Return only the lines between the line holding "Write part 2" and the line holding "g.build('wall_front', M['wall'], smooth=False, kind='structure')", the two boundary lines included, exactly as they appear.

Task material ->
----------------

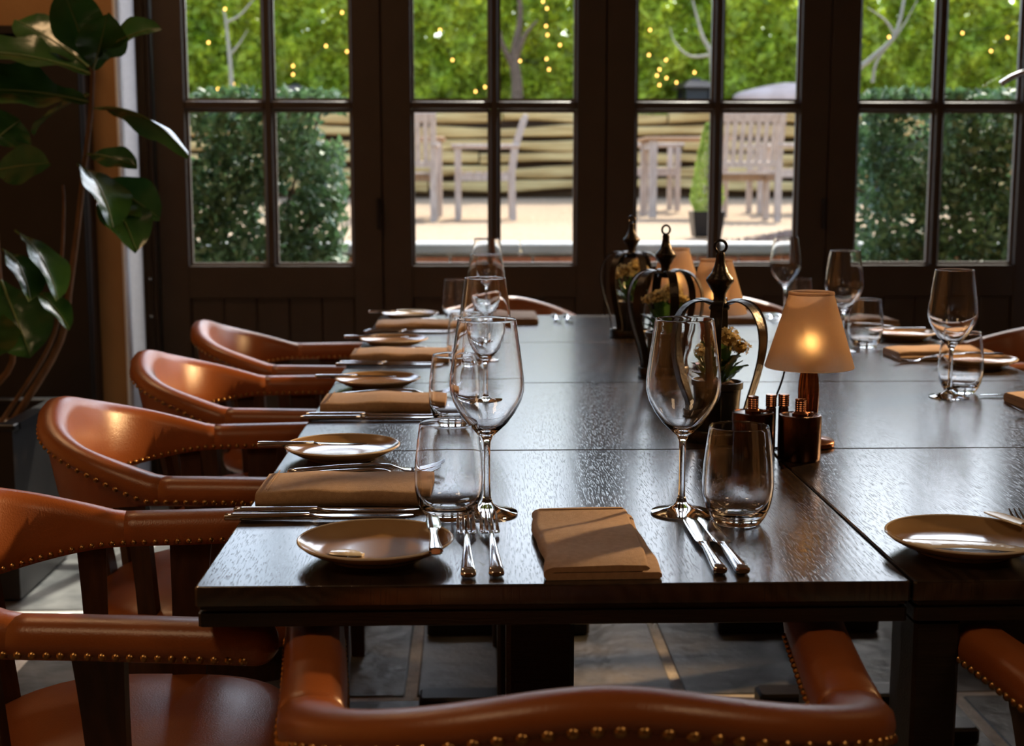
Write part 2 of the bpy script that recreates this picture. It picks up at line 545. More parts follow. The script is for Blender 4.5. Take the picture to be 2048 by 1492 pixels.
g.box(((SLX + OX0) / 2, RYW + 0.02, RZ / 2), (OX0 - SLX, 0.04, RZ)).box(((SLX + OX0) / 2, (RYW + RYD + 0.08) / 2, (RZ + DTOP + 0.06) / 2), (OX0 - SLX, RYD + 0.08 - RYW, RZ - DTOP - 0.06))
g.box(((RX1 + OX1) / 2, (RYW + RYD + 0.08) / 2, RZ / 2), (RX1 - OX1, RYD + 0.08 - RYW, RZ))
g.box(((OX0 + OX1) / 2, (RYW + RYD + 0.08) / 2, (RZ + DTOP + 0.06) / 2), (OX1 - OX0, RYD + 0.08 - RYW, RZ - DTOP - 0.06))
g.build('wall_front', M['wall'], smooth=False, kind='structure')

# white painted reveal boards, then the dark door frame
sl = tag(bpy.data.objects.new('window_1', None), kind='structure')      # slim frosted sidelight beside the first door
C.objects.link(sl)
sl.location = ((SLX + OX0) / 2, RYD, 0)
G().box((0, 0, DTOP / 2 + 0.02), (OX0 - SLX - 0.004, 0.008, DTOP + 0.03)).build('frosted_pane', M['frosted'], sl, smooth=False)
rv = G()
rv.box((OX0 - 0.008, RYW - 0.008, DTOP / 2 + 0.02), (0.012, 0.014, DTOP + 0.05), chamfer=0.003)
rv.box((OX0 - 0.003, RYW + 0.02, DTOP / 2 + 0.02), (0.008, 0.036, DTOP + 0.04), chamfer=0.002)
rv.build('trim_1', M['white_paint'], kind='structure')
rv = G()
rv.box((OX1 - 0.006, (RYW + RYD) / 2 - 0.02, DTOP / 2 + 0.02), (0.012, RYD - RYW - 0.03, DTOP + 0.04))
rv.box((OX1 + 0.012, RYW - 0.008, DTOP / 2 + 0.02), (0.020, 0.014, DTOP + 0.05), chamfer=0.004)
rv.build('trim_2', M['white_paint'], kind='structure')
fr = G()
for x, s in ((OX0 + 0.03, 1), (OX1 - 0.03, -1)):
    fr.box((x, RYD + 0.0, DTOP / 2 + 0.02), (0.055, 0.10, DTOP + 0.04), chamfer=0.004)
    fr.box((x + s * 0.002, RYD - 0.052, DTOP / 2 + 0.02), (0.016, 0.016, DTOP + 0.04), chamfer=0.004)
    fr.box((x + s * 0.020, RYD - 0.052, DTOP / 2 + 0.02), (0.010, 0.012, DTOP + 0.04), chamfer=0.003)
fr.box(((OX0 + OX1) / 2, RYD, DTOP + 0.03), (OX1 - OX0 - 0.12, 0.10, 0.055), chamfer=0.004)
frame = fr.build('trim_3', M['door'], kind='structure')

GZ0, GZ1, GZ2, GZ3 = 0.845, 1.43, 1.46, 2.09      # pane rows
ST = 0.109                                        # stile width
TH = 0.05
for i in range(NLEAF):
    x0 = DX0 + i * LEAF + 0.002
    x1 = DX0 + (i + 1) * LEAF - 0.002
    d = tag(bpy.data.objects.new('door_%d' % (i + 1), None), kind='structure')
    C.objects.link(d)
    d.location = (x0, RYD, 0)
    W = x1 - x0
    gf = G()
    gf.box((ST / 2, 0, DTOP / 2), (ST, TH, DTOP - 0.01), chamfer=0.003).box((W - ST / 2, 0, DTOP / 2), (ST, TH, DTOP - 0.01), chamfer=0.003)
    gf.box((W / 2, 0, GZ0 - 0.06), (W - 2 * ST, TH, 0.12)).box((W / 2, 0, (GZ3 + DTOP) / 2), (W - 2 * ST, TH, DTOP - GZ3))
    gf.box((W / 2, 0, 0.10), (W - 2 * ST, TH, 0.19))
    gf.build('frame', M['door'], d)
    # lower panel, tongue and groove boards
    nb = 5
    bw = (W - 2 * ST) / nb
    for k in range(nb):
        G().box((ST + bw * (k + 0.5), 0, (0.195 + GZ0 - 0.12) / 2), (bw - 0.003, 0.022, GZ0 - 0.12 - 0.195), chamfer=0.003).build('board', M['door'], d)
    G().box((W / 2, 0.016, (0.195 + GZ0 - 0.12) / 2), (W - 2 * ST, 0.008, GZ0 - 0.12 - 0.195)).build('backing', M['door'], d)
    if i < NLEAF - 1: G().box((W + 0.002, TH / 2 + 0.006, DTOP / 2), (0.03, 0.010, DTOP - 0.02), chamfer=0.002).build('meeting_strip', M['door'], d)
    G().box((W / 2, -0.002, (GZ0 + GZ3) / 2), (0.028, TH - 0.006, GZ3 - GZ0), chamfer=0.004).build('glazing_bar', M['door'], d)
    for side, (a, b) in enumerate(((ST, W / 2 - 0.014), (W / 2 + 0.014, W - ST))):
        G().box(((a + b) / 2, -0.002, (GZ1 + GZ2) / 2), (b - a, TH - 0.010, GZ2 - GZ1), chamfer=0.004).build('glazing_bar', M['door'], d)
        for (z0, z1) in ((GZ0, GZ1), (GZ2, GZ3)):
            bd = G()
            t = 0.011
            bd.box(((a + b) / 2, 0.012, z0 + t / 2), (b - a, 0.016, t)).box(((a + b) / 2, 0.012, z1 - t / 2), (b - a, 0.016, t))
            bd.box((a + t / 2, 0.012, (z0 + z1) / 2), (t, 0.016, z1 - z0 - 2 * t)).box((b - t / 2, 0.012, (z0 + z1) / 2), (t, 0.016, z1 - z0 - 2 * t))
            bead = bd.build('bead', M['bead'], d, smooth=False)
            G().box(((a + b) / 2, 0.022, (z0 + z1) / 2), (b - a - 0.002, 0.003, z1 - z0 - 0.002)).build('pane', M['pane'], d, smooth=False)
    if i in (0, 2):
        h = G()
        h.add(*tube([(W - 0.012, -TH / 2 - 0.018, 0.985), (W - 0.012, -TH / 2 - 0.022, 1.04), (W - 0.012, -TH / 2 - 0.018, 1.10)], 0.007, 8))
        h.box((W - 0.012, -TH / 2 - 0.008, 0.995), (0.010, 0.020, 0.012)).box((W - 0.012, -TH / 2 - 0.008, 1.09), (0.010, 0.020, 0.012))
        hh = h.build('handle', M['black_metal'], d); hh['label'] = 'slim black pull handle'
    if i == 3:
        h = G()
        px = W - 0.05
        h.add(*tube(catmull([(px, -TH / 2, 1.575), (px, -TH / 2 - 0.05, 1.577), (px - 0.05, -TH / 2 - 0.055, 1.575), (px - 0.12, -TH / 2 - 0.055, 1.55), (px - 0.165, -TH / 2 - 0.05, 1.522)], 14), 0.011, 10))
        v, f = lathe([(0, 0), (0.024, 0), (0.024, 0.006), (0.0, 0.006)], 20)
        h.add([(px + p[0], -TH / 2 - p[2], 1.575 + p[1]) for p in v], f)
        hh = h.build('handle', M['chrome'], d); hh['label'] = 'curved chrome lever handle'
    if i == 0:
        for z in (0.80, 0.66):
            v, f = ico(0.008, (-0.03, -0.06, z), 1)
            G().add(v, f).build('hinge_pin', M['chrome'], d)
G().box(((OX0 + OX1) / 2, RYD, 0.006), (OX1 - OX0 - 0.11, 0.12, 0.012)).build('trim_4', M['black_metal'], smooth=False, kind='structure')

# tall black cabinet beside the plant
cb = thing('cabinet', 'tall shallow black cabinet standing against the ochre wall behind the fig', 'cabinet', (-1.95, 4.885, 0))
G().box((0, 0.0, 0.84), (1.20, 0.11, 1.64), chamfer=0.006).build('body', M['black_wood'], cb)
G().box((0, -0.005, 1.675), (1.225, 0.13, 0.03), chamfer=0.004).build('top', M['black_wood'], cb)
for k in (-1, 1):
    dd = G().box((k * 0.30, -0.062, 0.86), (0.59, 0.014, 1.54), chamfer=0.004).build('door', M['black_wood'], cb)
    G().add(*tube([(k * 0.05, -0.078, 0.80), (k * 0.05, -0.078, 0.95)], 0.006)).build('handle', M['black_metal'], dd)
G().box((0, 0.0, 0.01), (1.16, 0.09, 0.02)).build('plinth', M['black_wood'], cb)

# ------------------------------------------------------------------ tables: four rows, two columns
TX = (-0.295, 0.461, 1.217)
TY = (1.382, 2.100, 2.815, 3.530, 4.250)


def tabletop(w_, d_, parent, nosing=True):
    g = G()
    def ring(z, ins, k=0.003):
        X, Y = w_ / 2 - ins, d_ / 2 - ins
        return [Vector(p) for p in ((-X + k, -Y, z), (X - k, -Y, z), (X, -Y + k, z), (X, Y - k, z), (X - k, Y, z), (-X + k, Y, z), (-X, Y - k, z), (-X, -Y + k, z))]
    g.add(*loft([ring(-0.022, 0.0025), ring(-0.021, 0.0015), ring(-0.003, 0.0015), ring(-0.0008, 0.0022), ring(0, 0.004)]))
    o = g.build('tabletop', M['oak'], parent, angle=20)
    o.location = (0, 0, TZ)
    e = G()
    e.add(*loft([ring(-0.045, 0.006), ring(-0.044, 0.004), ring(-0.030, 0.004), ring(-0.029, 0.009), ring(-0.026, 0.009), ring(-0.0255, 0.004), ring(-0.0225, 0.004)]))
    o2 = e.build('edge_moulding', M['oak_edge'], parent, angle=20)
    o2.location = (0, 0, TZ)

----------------

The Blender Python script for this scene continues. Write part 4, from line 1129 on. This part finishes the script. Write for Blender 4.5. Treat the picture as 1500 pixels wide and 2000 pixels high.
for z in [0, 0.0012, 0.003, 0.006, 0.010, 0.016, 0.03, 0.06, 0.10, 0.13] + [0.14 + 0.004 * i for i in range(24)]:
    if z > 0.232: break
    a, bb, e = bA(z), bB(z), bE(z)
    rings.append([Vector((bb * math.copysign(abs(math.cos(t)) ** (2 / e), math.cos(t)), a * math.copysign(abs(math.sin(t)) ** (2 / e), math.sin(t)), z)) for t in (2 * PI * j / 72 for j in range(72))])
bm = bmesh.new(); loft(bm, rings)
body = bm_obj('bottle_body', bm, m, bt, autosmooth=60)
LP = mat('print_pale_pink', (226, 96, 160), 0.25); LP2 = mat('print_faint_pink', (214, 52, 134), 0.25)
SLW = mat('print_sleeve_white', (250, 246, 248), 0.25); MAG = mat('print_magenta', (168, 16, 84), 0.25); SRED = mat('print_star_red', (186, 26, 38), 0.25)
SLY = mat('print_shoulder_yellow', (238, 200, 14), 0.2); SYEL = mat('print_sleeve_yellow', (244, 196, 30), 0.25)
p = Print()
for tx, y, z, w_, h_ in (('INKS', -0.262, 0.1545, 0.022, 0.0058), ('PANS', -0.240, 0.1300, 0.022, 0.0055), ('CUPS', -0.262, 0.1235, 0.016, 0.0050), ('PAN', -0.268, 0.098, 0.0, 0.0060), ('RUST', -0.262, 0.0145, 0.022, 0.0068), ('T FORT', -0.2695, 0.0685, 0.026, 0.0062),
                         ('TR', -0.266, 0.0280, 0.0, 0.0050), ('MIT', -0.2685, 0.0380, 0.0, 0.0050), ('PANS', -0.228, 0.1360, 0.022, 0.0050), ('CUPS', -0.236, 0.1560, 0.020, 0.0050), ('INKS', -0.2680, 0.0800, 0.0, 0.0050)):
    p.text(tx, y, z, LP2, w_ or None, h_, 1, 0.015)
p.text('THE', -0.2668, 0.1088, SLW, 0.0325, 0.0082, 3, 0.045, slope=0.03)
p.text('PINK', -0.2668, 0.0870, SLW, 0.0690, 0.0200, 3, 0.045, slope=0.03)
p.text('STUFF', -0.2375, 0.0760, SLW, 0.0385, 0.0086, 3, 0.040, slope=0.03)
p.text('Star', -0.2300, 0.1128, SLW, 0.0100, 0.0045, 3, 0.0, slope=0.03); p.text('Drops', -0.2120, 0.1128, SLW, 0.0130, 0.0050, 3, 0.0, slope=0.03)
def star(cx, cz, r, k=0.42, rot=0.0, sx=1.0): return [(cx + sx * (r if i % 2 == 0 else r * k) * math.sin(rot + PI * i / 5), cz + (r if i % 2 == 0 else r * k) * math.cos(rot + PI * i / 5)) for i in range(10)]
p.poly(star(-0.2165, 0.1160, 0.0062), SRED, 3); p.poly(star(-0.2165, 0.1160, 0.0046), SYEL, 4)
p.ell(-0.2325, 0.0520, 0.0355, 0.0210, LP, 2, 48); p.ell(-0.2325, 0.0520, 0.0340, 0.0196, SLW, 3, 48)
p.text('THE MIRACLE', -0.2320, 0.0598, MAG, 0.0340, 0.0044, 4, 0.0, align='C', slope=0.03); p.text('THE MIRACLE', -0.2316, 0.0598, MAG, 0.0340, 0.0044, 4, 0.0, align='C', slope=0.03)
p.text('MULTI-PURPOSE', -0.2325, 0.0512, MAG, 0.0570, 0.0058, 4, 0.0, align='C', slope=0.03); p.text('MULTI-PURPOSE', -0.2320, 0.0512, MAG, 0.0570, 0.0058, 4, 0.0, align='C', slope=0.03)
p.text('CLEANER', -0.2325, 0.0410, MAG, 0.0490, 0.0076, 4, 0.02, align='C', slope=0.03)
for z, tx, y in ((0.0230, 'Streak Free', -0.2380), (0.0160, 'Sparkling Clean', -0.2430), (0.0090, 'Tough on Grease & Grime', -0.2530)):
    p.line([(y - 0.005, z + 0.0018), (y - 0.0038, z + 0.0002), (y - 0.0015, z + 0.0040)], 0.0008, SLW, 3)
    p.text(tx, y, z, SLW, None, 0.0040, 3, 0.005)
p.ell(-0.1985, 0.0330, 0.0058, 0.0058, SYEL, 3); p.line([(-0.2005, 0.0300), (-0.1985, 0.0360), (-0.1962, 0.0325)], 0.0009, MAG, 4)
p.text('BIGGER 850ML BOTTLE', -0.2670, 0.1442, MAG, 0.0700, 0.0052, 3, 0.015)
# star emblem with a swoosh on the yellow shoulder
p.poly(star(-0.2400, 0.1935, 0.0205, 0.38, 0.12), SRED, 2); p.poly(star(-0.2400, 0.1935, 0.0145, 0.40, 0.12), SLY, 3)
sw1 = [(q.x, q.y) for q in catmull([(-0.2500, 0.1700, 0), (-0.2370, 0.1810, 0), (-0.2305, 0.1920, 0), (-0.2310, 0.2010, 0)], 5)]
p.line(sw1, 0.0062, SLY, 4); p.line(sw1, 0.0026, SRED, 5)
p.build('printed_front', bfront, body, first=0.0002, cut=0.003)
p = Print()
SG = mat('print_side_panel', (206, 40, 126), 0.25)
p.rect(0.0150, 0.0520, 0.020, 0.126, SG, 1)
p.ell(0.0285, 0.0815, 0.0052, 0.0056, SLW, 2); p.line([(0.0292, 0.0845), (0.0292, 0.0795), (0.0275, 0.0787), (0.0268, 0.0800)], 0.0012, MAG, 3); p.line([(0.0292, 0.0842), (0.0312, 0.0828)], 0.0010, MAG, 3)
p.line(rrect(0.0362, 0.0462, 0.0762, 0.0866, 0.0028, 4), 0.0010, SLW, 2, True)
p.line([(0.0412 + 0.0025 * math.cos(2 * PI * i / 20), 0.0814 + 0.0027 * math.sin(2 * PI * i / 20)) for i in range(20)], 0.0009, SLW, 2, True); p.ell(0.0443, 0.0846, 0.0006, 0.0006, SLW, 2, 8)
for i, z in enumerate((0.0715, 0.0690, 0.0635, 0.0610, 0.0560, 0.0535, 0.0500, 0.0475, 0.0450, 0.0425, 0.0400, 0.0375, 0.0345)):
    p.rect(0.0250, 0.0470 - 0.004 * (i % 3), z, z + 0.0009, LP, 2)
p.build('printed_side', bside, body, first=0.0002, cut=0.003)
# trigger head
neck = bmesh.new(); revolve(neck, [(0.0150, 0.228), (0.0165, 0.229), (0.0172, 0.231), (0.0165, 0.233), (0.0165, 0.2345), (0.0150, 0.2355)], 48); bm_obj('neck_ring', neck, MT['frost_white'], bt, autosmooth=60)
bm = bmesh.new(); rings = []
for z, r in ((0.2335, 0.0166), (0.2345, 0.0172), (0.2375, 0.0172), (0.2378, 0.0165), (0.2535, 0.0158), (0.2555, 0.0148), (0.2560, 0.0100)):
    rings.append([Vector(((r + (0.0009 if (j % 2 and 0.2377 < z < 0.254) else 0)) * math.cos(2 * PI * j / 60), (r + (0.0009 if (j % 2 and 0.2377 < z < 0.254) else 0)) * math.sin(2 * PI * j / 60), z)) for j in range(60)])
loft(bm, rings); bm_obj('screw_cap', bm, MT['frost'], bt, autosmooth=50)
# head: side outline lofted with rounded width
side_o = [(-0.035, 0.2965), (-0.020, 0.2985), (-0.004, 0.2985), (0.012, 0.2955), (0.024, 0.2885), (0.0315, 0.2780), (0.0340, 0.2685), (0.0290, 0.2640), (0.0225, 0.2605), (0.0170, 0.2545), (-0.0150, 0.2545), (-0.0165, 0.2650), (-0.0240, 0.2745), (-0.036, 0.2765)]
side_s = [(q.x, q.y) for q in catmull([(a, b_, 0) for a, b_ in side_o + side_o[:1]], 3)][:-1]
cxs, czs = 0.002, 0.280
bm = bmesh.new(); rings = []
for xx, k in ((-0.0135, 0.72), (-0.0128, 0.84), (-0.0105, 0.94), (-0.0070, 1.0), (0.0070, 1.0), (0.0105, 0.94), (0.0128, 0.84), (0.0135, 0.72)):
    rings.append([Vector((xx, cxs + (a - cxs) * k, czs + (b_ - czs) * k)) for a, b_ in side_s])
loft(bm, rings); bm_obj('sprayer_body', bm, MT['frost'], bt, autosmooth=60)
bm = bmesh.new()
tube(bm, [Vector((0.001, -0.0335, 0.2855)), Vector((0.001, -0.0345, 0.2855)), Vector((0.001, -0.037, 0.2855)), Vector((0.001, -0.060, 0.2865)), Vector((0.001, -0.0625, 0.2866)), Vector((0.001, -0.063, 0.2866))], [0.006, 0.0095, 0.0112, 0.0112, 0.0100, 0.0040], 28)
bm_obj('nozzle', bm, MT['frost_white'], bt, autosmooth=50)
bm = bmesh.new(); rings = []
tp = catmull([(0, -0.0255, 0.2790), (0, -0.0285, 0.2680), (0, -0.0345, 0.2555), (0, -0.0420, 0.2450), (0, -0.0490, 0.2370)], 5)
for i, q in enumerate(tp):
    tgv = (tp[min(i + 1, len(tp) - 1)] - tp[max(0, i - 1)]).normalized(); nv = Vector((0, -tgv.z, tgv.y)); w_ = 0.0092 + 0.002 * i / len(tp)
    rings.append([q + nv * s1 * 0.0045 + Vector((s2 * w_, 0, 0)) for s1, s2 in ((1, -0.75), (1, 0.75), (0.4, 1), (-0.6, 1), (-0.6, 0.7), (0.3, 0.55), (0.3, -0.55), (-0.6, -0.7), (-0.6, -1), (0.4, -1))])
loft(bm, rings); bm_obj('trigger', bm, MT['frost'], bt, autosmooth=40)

----------------

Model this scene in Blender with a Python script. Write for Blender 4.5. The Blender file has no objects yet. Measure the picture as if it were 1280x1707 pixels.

----------------

Output for this task ->
Write part 2 of the bpy script that recreates this picture. It picks up at line 545. More parts follow. The script is for Blender 4.5. Take the picture to be 2048 by 1492 pixels.
g.box(((SLX + OX0) / 2, RYW + 0.02, RZ / 2), (OX0 - SLX, 0.04, RZ)).box(((SLX + OX0) / 2, (RYW + RYD + 0.08) / 2, (RZ + DTOP + 0.06) / 2), (OX0 - SLX, RYD + 0.08 - RYW, RZ - DTOP - 0.06))
g.box(((RX1 + OX1) / 2, (RYW + RYD + 0.08) / 2, RZ / 2), (RX1 - OX1, RYD + 0.08 - RYW, RZ))
g.box(((OX0 + OX1) / 2, (RYW + RYD + 0.08) / 2, (RZ + DTOP + 0.06) / 2), (OX1 - OX0, RYD + 0.08 - RYW, RZ - DTOP - 0.06))
g.build('wall_front', M['wall'], smooth=False, kind='structure')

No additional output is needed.